Unobtrusive notification daemon made in Rust and Qt.
Notifications can't be interacted with (unless you keep Left Alt key pressed) and mouse input goes right through them :)
demo.mp4
Most settings can be changed directly from the res/themes/{current theme}/template.ui config file. From the layout of the notification itself to settings like duration, monitor, shadow color, etc. More settings comming soon. :)
Take into account that some widgets MUST exist in the template.ui file, otherwise it'll crash. Modify it wisely.
Themes are located in the res/themes subdirectory. Each folder corresponds to a theme, which must have a template.ui file. Themes are loaded when the app is launched, and can be changed from the system tray:
Currently we have two built in themes: default and compact, and they can be changed, and even modified, while the app is running:
themes.mp4
K: Because it's made in Qt, so it works nice with KDE.
Rust: Because it's made in rust.
Krusty: Because it's made by a dumb sad clown.
Krustyfy: Because it just had to have the "ify" suffix, as in "notify".
I don't know, I never thought I'd get this far. Also since I'm just learning about how to code in rust it's probably full of bad practices and awful code. :)

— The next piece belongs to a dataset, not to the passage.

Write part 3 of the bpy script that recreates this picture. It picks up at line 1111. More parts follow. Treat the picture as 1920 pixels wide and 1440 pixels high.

Tested with Debian 11 netinst + KDE
- Install Rustup (https://rustup.rs/)
- Install required dev packages:
#apt-get install qt5-qmake qtbase5-dev cmake build-essential pkg-config qttools5-dev
- Clone from git
$git clone https://github.com/abigaliz/krustyfy.git
cd krustyfy
cargo build --release
- Disable KDE Notifications from the system tray by going to the System Tray Settings and marking Notifications as Disabled:
- Log out of the current session.
- Run krustyfy from
$HOME/krustyfy/target/release/krustyfy
You can also set it to run on startup from KDE System Settings:
Remember to set up the work path to $HOME/krustyfy/target/release/
, otherwise it won't be able to access the notification templates folder.
By pressing Left Alt key you freeze all notifications (new notifications still come in, but start frozen) and you're able to click on them to interact.
Otherwise, they are semi-transparent and get blurry and even less opaque when your cursor is over it. Also you click through them, so if a notification spanws just when you were about to click, you don't have to worry; the click will be processed as if the notification was nothing at all, nothing at all, nothing at all.